DIRITTI E ROVESCI
Ricordare la dichiarazione universale dei diritti umani firmata nel 1948, come da ventidue anni fa la Regione Toscana, e farlo con ottomila ragazzi è una cosa importante e meritevole. Diritto alla salute, ad una assistenza minima per poter vivere, all’istruzione e a muoversi nel mondo sono enunciati affermati in quella carta firmata da molti Stati, tra cui l’Italia, settanta anni fa. Un messaggio di umanità che fa della dignità degli esseri umani il cardine di una visione del mondo e della storia. Non possiamo però nasconderci che, per quanto possa apparire nobile, tradurre questi enunciati in una legge regionale — sul presupposto che sanità, assistenza sociale e istruzione siano materie concorrenti, in relazione alle quali non legifera soltanto lo Stato ma possono farlo pure le Regioni — è anche, soprattutto in questo momento, profondamente divisivo. Il presidente della Toscana, Enrico Rossi, che lo ha provocatoriamente o coraggiosamente dichiarato dal palco del Mandela Forum di Firenze e lo ha spiegato ancor meglio a margine, lo sa perfettamente. Del resto annunciare che la giunta regionale proporrà una legge con questi contenuti «prima di Natale» è parte del gioco, quello elettorale in primo luogo. Certo le elezioni regionali sono ancora lontane, si terranno nel 2020, ma i confini politici vanno ritracciati da ora, soprattutto a sinistra. E del resto non è proprio una novità. Era già successo nel 2010.

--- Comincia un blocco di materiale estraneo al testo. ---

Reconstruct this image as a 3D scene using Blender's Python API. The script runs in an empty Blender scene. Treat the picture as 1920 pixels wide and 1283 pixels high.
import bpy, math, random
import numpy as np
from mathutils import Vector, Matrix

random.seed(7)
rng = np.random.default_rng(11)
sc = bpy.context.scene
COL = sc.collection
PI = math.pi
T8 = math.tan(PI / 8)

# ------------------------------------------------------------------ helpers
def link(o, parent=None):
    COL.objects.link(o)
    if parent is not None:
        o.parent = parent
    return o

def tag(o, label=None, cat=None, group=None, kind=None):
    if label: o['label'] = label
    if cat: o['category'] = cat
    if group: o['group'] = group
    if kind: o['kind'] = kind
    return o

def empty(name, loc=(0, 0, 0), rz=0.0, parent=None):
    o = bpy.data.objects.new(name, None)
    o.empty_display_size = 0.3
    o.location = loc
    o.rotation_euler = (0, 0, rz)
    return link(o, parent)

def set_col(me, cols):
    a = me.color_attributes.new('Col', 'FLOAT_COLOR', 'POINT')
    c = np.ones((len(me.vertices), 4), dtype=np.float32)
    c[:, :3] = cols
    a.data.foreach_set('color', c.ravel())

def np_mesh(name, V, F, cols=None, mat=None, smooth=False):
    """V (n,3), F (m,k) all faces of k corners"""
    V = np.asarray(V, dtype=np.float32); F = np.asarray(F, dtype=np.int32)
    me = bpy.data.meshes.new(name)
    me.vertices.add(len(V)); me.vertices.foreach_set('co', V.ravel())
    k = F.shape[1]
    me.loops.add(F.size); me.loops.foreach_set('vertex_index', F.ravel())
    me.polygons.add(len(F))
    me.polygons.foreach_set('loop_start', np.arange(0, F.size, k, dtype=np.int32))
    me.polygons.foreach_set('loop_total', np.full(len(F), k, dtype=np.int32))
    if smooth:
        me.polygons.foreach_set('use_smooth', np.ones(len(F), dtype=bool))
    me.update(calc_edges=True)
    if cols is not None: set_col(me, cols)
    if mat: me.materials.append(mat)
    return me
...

Perché nel 2010 il presidente toscano Enrico Rossi aveva esultato quando la Corte costituzionale aveva respinto il ricorso del governo Berlusconi contro un’altra iniziativa della Regione Toscana fortemente voluta dall’allora governatore Claudio Martini, quella legge regionale che, nella parte più criticata, assicurava trattamento sanitario e in certi casi sociale ai clandestini.
Tuttavia è quanto meno dubbio che sbandierare questo tema come un vessillo di superiorità morale possa davvero premiare in qualche modo, non soltanto in sede elettorale. Questo è esattamente un punto cruciale che una certa parte della sinistra deve finalmente affrontare. Sappiamo tutti che non esistono pasti gratis come non esistono cure gratis. Continuare a prospettare un welfare esteso oltre la cerchia dei cittadini, come sistema davvero «universale» e senza limiti, che implica un inevitabile ampliamento del ricorso al debito pubblico, rischia di non essere un ragionamento davvero responsabile.
Una cosa è affermare e assicurare il diritto, questo si davvero da riconoscere a tutti gli esseri umani, di un aiuto vitale, altra cosa è estendere a tutti, immigrati regolari e clandestini, contribuenti o meno, quel ventaglio di prerogative che includiamo nel nostro complesso e costoso modello di welfare: sanità, assistenza, istruzione.
Si può certamente discutere di tutto, ma bisogna avere la responsabilità di partire dal considerare quali implicazioni avrebbe una decisione di questo tipo. Per scegliere di farlo, o meno, dobbiamo prima davvero comprendere quanto graverebbe sulle finanze pubbliche e come potrebbe essere finanziato. Responsabilità è partire dalla considerazione delle risorse e delle alternative disponibili, non certo farne una scelta — come avrebbe detto Totò — «a prescindere».